TO DO
Write out the opening lines of the data word for word, up to and including the line with "def V(*a): return Vector(a)", and leave every picture and every later line out.

DATA IN THIS EXERCISE
┌──

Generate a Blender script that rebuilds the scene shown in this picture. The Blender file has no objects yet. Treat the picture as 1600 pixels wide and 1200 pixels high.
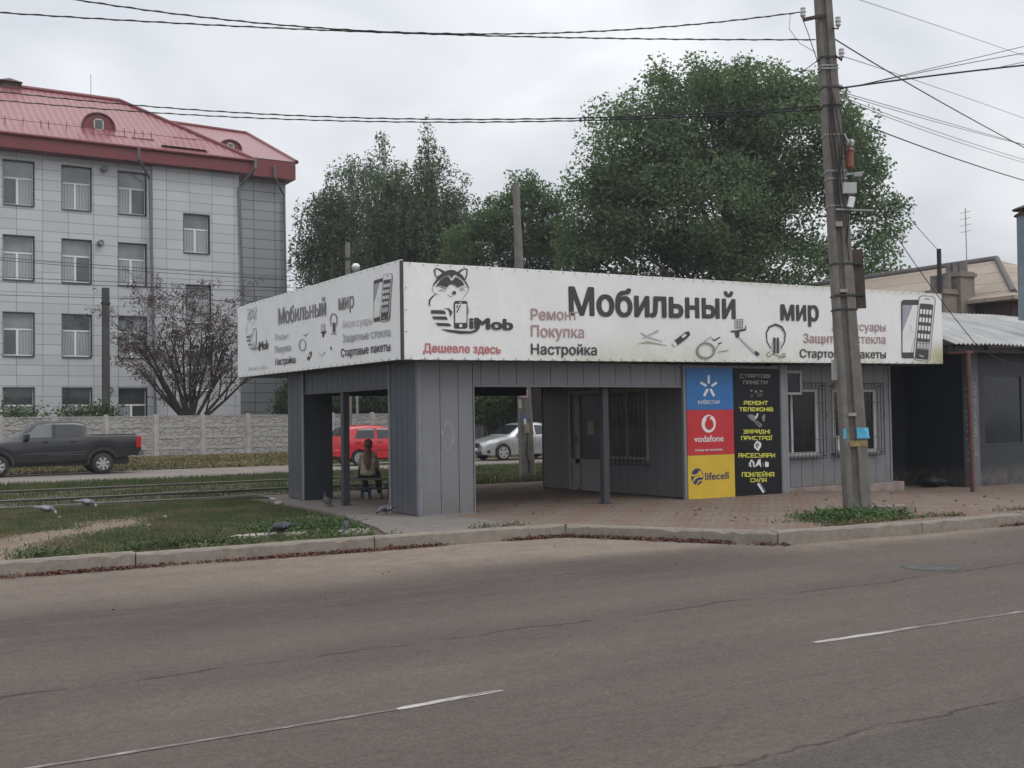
import bpy, math, random
import numpy as np
from mathutils import Vector, Matrix
random.seed(7); RNG = np.random.default_rng(7)
S = bpy.context.scene
COL = S.collection
PI = math.pi
# ------------------------------------------------------------------ camera
F, CX, CY, EYE = 1750.0, 800.0, 600.0, 1.55
vx = np.array([3605-CX, 615-CY, F]); vx /= np.linalg.norm(vx)
vy = np.array([-307-CX, 674-CY, F]); vy -= vx*np.dot(vx, vy); vy /= np.linalg.norm(vy)
vz = np.cross(vx, vy)
if vz[1] > 0: vz = -vz
RM = np.array([vx, vy, vz])
CP = np.array([0, 0, EYE])
cam = bpy.data.cameras.new('camera'); camo = bpy.data.objects.new('camera', cam); COL.objects.link(camo)
cam.sensor_width = 36; cam.lens = F/1600*36; cam.clip_end = 2000; cam.clip_start = .05
M4 = Matrix.Identity(4)
for i in range(3):
    M4[i][0] = RM[i, 0]; M4[i][1] = -RM[i, 1]; M4[i][2] = -RM[i, 2]; M4[i][3] = CP[i]
camo.matrix_world = M4
S.camera = camo
def ray(u, v): return RM @ np.array([u-CX, v-CY, F])
def at(u, v, d): return CP + ray(u, v)*d/F
def gnd(u, v, z=0.): r = ray(u, v); return CP + r*(z-EYE)/r[2]
def onx(u, v, x): r = ray(u, v); return CP + r*x/r[0]
def ony(u, v, y): r = ray(u, v); return CP + r*y/r[1]
# ------------------------------------------------------------------ sky, sun, exposure
SUN_EL, SUN_AZ = math.radians(52), math.radians(155)      # azimuth clockwise from +Y
W = bpy.data.worlds.new("World"); S.world = W; W.use_nodes = True
nt = W.node_tree; N = nt.nodes; L = nt.links; N.clear()
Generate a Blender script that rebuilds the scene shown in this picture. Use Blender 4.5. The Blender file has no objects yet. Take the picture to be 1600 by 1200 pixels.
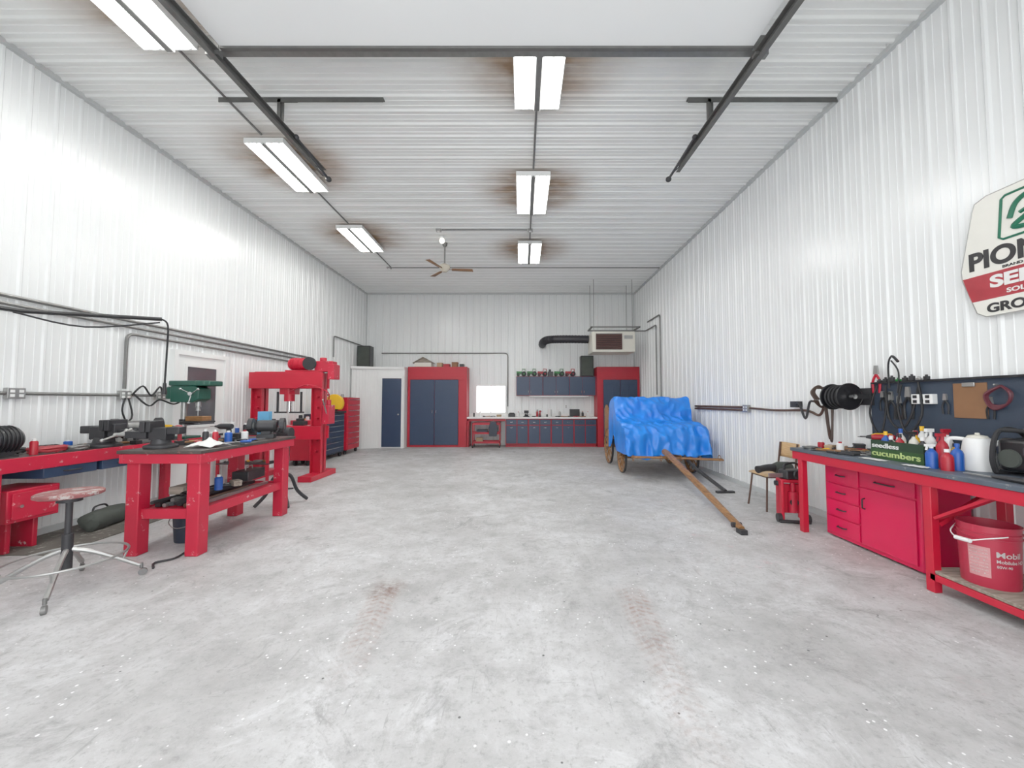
import bpy, bmesh, math, random
from math import radians, sin, cos, pi
from mathutils import Vector, Matrix, Euler, noise
random.seed(7)
COL = bpy.context.scene.collection
def V(*a): return Vector(a)

# ------------------------------------------------------------------ materials
def nt_mat(name):
    m = bpy.data.materials.new(name); m.use_nodes = True
    nt = m.node_tree; b = nt.nodes['Principled BSDF']
    return m, nt, b
def mat(name, col, rough=.5, metal=0., var=.25, scale=6., bump=0., wear=None, wth=.62, wscale=14.):
    m, nt, b = nt_mat(name)
    tc = nt.nodes.new('ShaderNodeTexCoord')
    n = nt.nodes.new('ShaderNodeTexNoise'); n.inputs['Scale'].default_value = scale; n.inputs['Detail'].default_value = 5
    nt.links.new(tc.outputs['Object'], n.inputs['Vector'])
    mx = nt.nodes.new('ShaderNodeMix'); mx.data_type = 'RGBA'
    lo = [c*(1-var) for c in col]; hi = [min(1, c*(1+var*.6)) for c in col]
    mx.inputs[6].default_value = (*lo, 1); mx.inputs[7].default_value = (*hi, 1)
    nt.links.new(n.outputs['Fac'], mx.inputs[0])
    out = mx.outputs[2]
    if wear:
        n2 = nt.nodes.new('ShaderNodeTexNoise'); n2.inputs['Scale'].default_value = wscale; n2.inputs['Detail'].default_value = 8
        n2.inputs['Roughness'].default_value = .7
        nt.links.new(tc.outputs['Object'], n2.inputs['Vector'])
        mr = nt.nodes.new('ShaderNodeMapRange'); mr.inputs[1].default_value = wth; mr.inputs[2].default_value = wth+.06
        nt.links.new(n2.outputs['Fac'], mr.inputs[0])
        m2 = nt.nodes.new('ShaderNodeMix'); m2.data_type = 'RGBA'; m2.inputs[7].default_value = (*wear, 1)
        nt.links.new(mr.outputs[0], m2.inputs[0]); nt.links.new(out, m2.inputs[6]); out = m2.outputs[2]
    nt.links.new(out, b.inputs['Base Color'])
    b.inputs['Roughness'].default_value = rough; b.inputs['Metallic'].default_value = metal
    if bump:
        bp = nt.nodes.new('ShaderNodeBump'); bp.inputs['Strength'].default_value = bump; bp.inputs['Distance'].default_value = .01
        nt.links.new(n.outputs['Fac'], bp.inputs['Height']); nt.links.new(bp.outputs[0], b.inputs['Normal'])
    return m
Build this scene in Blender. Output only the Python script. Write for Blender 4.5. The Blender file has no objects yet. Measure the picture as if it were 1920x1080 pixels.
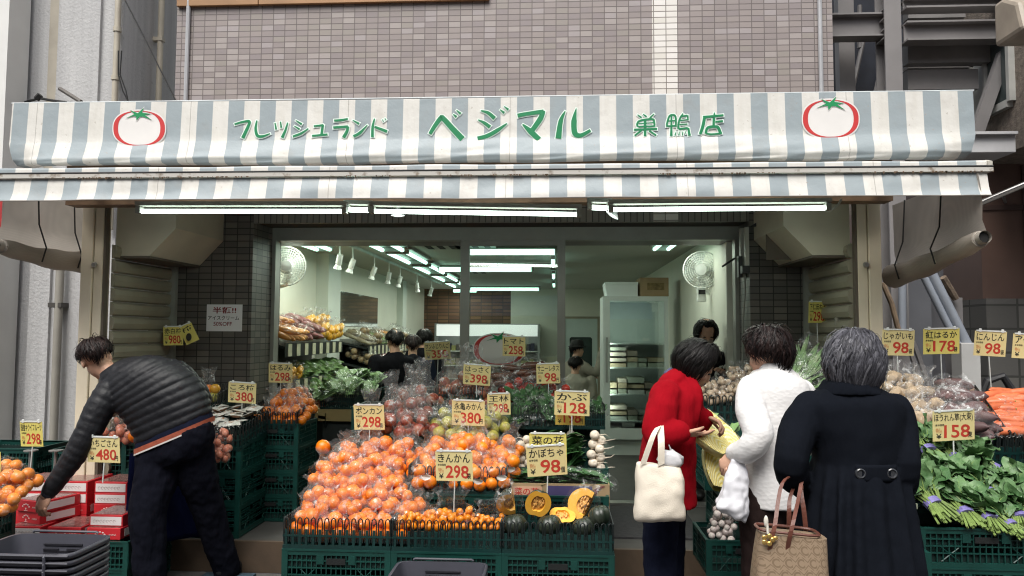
import bpy, bmesh, math, random
import numpy as np
from mathutils import Vector as V, Matrix as MX, noise as NZ
R = math.radians
RND = random.Random(7)
SC = bpy.context.scene
COL = SC.collection

# ------------------------------------------------------------------ camera
CAM_H, FPX = 1.55, 1400.0
YAW, PIT, ROL = R(3.35), R(3.4), 0.005
F_ = V((-math.sin(YAW) * math.cos(PIT), math.cos(YAW) * math.cos(PIT), math.sin(PIT)))
R0 = V((math.cos(YAW), math.sin(YAW), 0))
U0 = R0.cross(F_)
R_ = (R0 * math.cos(ROL) + U0 * math.sin(ROL)).normalized()
U_ = R_.cross(F_).normalized()
CAMP = V((0, 0, CAM_H))
cd = bpy.data.cameras.new('camera')
cam = bpy.data.objects.new('camera', cd)
COL.objects.link(cam)
cam.matrix_world = MX((R_, U_, -F_)).transposed().to_4x4()
cam.location = CAMP
cd.sensor_width = 36
cd.lens = 36 * FPX / 1920
cd.clip_start, cd.clip_end = 0.05, 400
SC.camera = cam


def ray(px, py):
    return (F_ * FPX + R_ * (px - 960) + U_ * (540 - py))


def P(px, py, Y):                      # photo pixel -> point on the plane y = Y
    d = ray(px, py)
    return CAMP + d * (Y / d.y)


def PX(px, Y, py=600):
    return P(px, py, Y).x


def PZ(py, Y, px=960):
    return P(px, py, Y).z


# ------------------------------------------------------------------ world, sun, exposure
SUN_EL, SUN_AZ = R(58), R(195)
w = bpy.data.worlds.new('World')
SC.world = w
w.use_nodes = True
nt = w.node_tree
sky = nt.nodes.new('ShaderNodeTexSky')
sky.sky_type = 'NISHITA'
sky.sun_disc = False
sky.sun_elevation = SUN_EL
sky.sun_rotation = SUN_AZ
sky.air_density, sky.dust_density = 1.0, 4.0
hs = nt.nodes.new('ShaderNodeHueSaturation')
hs.inputs['Saturation'].default_value = 0.35
bg = nt.nodes['Background']
nt.links.new(sky.outputs[0], hs.inputs['Color'])
nt.links.new(hs.outputs[0], bg.inputs[0])
bg.inputs[1].default_value = 0.07
sl = bpy.data.lights.new('sun', 'SUN')
sl.energy, sl.angle, sl.color = 1.5, R(40), (1.0, 0.97, 0.91)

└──

ANSWER TO THIS EXERCISE
Generate a Blender script that rebuilds the scene shown in this picture. The Blender file has no objects yet. Treat the picture as 1600 pixels wide and 1200 pixels high.
import bpy, math, random
import numpy as np
from mathutils import Vector, Matrix
random.seed(7); RNG = np.random.default_rng(7)
S = bpy.context.scene
COL = S.collection
PI = math.pi
# ------------------------------------------------------------------ camera
F, CX, CY, EYE = 1750.0, 800.0, 600.0, 1.55
vx = np.array([3605-CX, 615-CY, F]); vx /= np.linalg.norm(vx)
vy = np.array([-307-CX, 674-CY, F]); vy -= vx*np.dot(vx, vy); vy /= np.linalg.norm(vy)
vz = np.cross(vx, vy)
if vz[1] > 0: vz = -vz
RM = np.array([vx, vy, vz])
CP = np.array([0, 0, EYE])
cam = bpy.data.cameras.new('camera'); camo = bpy.data.objects.new('camera', cam); COL.objects.link(camo)
cam.sensor_width = 36; cam.lens = F/1600*36; cam.clip_end = 2000; cam.clip_start = .05
M4 = Matrix.Identity(4)
for i in range(3):
    M4[i][0] = RM[i, 0]; M4[i][1] = -RM[i, 1]; M4[i][2] = -RM[i, 2]; M4[i][3] = CP[i]
camo.matrix_world = M4
S.camera = camo
def ray(u, v): return RM @ np.array([u-CX, v-CY, F])
def at(u, v, d): return CP + ray(u, v)*d/F
def gnd(u, v, z=0.): r = ray(u, v); return CP + r*(z-EYE)/r[2]
def onx(u, v, x): r = ray(u, v); return CP + r*x/r[0]
def ony(u, v, y): r = ray(u, v); return CP + r*y/r[1]
# ------------------------------------------------------------------ sky, sun, exposure
SUN_EL, SUN_AZ = math.radians(52), math.radians(155)      # azimuth clockwise from +Y
W = bpy.data.worlds.new("World"); S.world = W; W.use_nodes = True
nt = W.node_tree; N = nt.nodes; L = nt.links; N.clear()
Generate a Blender script that rebuilds the scene shown in this picture. Use Blender 4.5. The Blender file has no objects yet. Take the picture to be 1600 by 1200 pixels.
import bpy, bmesh, math, random
from math import radians, sin, cos, pi
from mathutils import Vector, Matrix, Euler, noise
random.seed(7)
COL = bpy.context.scene.collection
def V(*a): return Vector(a)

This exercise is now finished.